EXERCISE GOAL: In the listing below, find the line with "lv = clumps(tips, 700, .25, .24, rs, ccol(94, 122, 48)", then repeat exactly every line from the top through that one.

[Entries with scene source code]
--- BEGIN ---

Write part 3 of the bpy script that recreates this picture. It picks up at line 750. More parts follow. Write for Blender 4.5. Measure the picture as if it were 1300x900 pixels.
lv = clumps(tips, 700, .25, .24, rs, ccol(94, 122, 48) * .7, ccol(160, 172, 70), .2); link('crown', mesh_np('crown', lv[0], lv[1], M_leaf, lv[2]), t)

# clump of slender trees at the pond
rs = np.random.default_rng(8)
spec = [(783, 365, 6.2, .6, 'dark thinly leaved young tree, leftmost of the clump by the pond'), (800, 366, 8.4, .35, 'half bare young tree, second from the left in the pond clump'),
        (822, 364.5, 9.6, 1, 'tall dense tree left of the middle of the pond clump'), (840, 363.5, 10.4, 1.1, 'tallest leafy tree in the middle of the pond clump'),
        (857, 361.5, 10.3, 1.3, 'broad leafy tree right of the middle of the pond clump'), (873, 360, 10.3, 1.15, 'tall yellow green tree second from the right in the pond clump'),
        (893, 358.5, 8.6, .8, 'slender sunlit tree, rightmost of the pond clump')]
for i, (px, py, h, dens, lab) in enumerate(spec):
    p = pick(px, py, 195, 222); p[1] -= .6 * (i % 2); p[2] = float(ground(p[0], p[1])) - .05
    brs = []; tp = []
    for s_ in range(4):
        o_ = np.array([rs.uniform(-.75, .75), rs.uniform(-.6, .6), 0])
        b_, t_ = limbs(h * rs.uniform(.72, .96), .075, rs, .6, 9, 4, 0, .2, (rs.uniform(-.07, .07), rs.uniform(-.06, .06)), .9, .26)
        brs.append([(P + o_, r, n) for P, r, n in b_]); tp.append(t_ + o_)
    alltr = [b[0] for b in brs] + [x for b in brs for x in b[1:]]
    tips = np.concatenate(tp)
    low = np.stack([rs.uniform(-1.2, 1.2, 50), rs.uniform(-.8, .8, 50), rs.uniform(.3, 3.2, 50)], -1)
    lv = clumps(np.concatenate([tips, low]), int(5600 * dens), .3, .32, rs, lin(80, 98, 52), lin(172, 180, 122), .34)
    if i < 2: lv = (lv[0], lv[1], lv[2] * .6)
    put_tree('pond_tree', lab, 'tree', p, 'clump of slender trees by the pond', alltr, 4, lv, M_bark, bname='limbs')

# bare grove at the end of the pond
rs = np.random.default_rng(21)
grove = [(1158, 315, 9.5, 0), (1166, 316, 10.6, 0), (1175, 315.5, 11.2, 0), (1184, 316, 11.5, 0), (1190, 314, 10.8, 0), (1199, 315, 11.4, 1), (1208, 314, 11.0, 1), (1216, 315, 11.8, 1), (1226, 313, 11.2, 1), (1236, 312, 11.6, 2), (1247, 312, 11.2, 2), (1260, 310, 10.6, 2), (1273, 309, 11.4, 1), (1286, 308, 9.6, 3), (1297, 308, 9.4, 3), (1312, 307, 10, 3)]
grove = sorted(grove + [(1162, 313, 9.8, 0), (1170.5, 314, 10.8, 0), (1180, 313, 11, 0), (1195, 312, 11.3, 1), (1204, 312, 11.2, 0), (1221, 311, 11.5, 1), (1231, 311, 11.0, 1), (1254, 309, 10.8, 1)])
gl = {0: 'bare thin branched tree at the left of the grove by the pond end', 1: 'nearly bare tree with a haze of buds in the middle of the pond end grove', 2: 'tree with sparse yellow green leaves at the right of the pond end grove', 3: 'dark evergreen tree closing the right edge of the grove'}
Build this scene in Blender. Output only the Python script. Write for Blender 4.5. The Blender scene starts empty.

--- END ---

THE ANSWER:
Write part 3 of the bpy script that recreates this picture. It picks up at line 750. More parts follow. Write for Blender 4.5. Measure the picture as if it were 1300x900 pixels.
lv = clumps(tips, 700, .25, .24, rs, ccol(94, 122, 48) * .7, ccol(160, 172, 70), .2); link('crown', mesh_np('crown', lv[0], lv[1], M_leaf, lv[2]), t)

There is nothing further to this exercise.